__DIRECTIVE__:
Beginning with the first line, set down every line through the one containing "eye at z = 0", exactly as it appears, but not the pictures.

__RAW DATA__:
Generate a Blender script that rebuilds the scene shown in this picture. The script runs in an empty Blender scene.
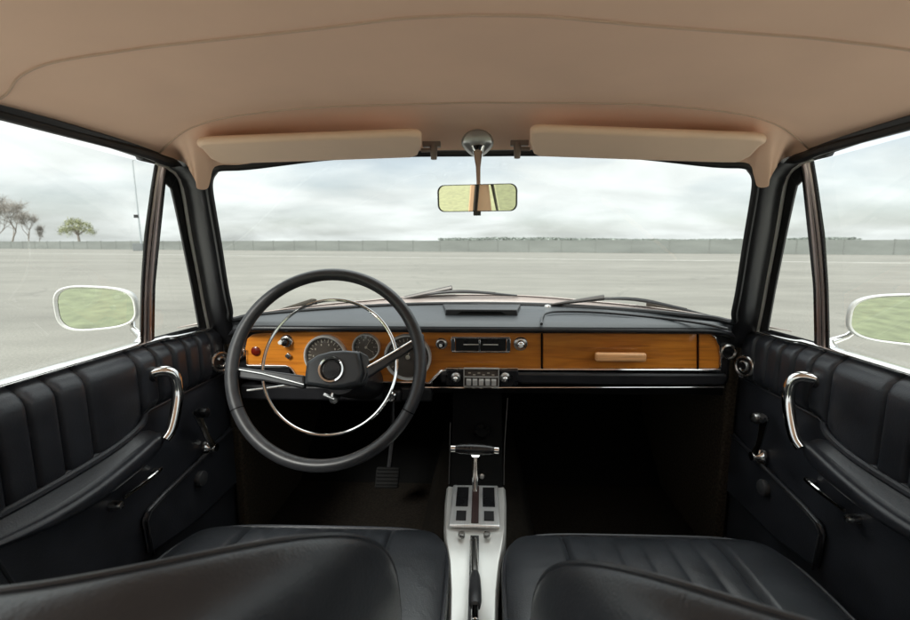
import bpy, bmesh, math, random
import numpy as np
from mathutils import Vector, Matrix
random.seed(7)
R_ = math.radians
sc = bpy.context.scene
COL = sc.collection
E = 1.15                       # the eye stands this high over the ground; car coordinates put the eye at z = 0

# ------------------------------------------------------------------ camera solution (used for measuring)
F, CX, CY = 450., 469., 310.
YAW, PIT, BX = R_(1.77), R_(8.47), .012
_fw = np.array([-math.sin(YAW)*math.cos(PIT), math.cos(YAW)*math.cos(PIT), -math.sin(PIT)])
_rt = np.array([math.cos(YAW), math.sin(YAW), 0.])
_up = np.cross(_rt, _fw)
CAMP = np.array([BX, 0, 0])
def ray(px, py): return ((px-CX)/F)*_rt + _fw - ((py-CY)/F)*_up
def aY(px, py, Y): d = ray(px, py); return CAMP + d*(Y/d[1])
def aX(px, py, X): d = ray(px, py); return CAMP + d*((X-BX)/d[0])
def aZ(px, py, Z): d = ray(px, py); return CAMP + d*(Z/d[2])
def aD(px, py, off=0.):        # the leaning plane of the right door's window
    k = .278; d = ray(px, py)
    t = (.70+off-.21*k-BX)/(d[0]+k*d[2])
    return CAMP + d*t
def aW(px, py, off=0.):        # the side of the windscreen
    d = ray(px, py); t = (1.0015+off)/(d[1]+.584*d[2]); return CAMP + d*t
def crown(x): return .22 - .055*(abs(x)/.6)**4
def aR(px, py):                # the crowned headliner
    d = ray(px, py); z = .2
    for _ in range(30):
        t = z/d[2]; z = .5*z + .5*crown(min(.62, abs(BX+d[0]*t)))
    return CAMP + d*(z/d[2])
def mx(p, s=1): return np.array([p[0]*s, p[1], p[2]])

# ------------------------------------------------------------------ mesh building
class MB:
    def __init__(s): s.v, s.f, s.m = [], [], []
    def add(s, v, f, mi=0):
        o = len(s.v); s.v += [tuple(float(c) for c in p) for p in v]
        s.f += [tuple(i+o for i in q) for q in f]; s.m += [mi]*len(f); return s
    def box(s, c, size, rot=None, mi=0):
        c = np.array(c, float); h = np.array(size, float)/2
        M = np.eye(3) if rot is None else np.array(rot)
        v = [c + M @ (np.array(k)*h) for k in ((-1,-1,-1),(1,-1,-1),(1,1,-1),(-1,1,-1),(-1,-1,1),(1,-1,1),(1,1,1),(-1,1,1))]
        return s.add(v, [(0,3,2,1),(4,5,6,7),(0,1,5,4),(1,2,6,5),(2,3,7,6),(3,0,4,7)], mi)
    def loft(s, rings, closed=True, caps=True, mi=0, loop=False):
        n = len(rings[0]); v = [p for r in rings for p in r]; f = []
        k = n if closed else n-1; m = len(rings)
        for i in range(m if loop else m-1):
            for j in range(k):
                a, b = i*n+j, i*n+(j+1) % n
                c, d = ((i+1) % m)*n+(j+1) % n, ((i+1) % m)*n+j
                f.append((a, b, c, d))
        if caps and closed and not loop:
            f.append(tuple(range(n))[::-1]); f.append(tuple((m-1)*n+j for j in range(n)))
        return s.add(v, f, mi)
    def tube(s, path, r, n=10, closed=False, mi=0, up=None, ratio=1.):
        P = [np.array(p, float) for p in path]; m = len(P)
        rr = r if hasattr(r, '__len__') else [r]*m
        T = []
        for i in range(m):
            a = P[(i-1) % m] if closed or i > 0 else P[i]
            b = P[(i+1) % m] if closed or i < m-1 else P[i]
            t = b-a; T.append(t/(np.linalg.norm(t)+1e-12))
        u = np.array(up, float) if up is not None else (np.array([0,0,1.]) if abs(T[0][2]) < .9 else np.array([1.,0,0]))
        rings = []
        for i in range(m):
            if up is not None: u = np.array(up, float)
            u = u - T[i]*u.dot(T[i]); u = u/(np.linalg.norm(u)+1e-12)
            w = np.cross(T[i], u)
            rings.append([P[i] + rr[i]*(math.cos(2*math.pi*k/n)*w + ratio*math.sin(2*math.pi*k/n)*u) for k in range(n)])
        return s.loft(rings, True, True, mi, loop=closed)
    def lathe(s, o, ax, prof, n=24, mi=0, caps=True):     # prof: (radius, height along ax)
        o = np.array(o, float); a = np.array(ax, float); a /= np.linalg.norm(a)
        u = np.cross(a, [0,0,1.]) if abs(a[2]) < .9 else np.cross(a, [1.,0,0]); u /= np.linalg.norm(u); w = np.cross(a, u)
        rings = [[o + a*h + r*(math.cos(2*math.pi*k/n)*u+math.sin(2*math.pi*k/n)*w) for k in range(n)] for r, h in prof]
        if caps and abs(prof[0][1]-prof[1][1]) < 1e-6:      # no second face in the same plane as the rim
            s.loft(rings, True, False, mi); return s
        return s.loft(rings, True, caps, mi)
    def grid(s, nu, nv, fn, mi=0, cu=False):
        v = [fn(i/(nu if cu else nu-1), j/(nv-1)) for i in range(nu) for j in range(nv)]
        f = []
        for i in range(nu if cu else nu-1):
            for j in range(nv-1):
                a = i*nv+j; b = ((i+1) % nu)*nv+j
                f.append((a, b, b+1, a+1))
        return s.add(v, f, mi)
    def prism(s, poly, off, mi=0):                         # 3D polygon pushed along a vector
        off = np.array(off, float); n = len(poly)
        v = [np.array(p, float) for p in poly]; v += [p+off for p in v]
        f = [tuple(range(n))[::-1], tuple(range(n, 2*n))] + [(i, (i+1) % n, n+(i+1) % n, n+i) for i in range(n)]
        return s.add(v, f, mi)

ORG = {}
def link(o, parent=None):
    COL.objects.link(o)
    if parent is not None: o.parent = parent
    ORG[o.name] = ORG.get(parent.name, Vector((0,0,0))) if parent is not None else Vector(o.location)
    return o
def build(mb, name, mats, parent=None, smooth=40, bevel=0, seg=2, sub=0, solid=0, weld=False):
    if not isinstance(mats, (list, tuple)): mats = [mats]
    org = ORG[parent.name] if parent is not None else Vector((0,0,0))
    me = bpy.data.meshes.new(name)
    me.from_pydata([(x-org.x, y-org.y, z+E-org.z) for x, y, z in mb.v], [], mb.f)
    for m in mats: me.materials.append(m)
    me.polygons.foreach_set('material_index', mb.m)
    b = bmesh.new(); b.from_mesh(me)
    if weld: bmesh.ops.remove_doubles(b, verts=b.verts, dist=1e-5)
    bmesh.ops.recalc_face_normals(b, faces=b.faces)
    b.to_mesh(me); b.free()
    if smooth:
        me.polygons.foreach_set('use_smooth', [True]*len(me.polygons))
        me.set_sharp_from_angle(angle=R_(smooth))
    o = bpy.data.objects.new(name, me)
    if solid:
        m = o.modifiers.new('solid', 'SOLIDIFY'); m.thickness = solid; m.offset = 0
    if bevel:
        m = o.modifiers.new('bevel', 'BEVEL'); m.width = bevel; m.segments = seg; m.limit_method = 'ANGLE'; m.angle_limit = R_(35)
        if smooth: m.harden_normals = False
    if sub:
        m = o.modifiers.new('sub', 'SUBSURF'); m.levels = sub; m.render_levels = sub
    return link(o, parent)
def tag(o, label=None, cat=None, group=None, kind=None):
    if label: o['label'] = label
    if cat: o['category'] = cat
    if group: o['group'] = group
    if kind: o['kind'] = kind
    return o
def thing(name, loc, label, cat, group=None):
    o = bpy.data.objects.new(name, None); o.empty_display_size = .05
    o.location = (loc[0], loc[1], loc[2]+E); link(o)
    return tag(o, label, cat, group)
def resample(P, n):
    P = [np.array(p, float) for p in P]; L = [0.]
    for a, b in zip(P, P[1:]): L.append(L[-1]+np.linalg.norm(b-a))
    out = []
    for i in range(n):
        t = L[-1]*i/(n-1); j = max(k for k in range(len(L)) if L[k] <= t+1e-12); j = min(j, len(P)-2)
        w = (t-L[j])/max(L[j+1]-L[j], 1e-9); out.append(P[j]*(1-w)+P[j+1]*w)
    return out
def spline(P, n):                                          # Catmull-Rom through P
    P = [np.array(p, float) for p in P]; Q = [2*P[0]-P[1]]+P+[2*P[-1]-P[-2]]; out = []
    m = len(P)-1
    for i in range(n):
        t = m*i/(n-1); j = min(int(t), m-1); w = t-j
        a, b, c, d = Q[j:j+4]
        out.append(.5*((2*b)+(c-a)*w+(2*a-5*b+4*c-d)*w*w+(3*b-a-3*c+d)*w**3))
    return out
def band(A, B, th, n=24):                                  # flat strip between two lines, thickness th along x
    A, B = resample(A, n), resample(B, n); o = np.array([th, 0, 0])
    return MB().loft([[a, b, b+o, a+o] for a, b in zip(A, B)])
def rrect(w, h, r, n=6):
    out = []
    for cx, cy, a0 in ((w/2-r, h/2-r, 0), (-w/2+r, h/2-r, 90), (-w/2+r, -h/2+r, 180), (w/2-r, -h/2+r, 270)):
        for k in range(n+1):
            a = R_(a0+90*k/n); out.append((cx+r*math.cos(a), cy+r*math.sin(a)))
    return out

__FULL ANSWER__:
Generate a Blender script that rebuilds the scene shown in this picture. The script runs in an empty Blender scene.
import bpy, bmesh, math, random
import numpy as np
from mathutils import Vector, Matrix
random.seed(7)
R_ = math.radians
sc = bpy.context.scene
COL = sc.collection
E = 1.15                       # the eye stands this high over the ground; car coordinates put the eye at z = 0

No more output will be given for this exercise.